Te doy… ¿mi mano?
“Las cadenas de la esclavitud solo atan las manos; es la mente lo que nos hace libres o esclavos”. Franz Grillparzer
“Pedir la mano” en matrimonio es una antigua costumbre cultural que todavía está viva en algunos países, aunque no tanto como antes porque los formalismos van siendo cosa del pasado. Si lo piensas bien, “pedir la mano” es una expresión bastante rara (a no ser que creas que lo que quiere un hombre de una mujer es solo su mano, y no el resto de su cuerpo). ¿Te has preguntado alguna vez de dónde procede y cuál era su significado original?
En la Antigua Roma, un pretendiente a casarse con una muchacha tenía que pedir formalmente su manus, que era el nombre jurídico para designar el poder de un varón sobre una mujer. Este poder pertenecía al padre, pero cuando la hija se casaba, se transfería al esposo siempre y cuando el matrimonio fuera cum manu.

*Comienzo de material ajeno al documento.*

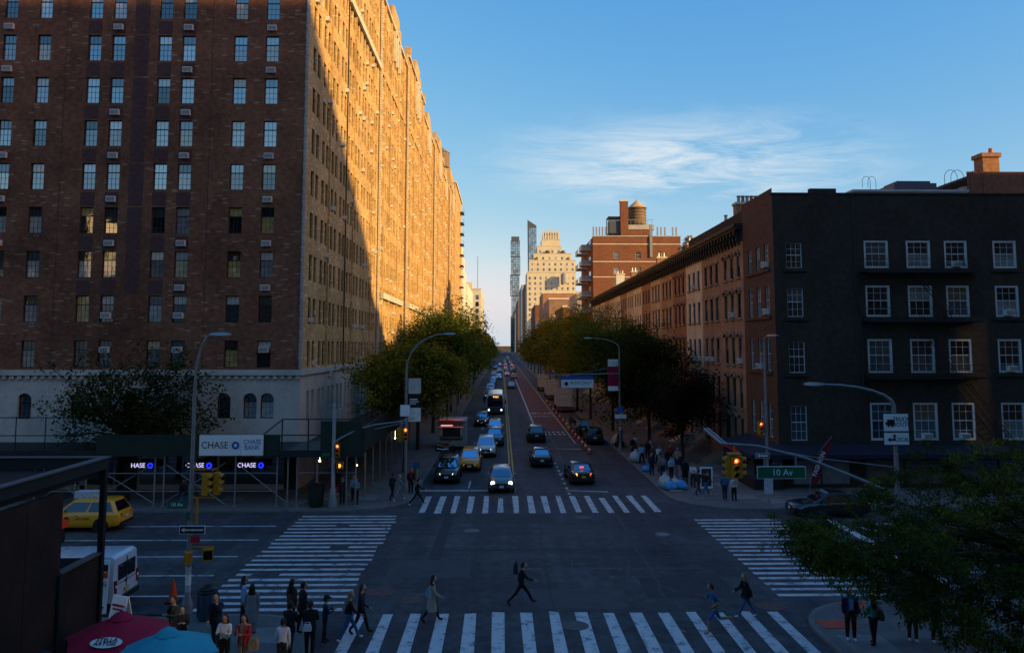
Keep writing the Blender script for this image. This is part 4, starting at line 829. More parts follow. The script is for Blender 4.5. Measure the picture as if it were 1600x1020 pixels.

El matrimonio con mano era, por tanto, la modalidad matrimonial en la cual la tutela de la mujer pasaba al esposo, que en adelante ejercía sobre ella la patria potestad antes ejercida por el padre.
Pero existía otra modalidad de matrimonio, llamada sine manu, o sin mano, en el que la joven casada seguía siendo propiedad del padre y no del esposo. De este modo conservaba derechos de herencia y cierto nivel de independencia del esposo. Le pertenecía, sí, pero no por completo, como en el caso del matrimonio con mano. Con las jóvenes de clase media alta que regentaban negocios o que pertenecían a familias con bastante patrimonio, los pretendientes solo podían solicitar casarse sin mano, teniendo que aceptar que la mujer prefería no entregar todo al esposo.
“Pedir la mano” de una mujer era, en realidad, pedir la potestad total sobre ella y sobre todos sus bienes. Pero aunque el pedido fuera sine manu, la mujer debía estar igualmente “en las manos” de un varón que ejercía autoridad sobre ella. Esto afectaba a la práctica religiosa de ella, pues debía adorar al mismo Dios que adoraba el varón al que pertenecía.
Muchos años y muchas cosas han pasado, gracias a las cuales las mujeres gozamos hoy de libertades. Y de todas esas libertades, la más trascendental es la libertad de conciencia, o libertad de culto, es decir, el derecho a poder elegir por una misma a qué Dios adorar, qué creencias adoptar y qué prácticas religiosas tener. Gracias, Señor, por este privilegio que tantas mujeres no tuvieron y que es tan determinante para nuestro día a día.
¿A qué Dios adorarás? ¿A ti misma (tu cuerpo, tu carrera), al dinero, a un hombre, o al Dios de la Biblia? ¿A quién le entregas tu mano, la potestad absoluta sobre ti?
“Yo los he comprometido en casamiento con un solo esposo, Cristo, y quiero presentarlos ante él puros como una virgen” (2 Cor. 11:2).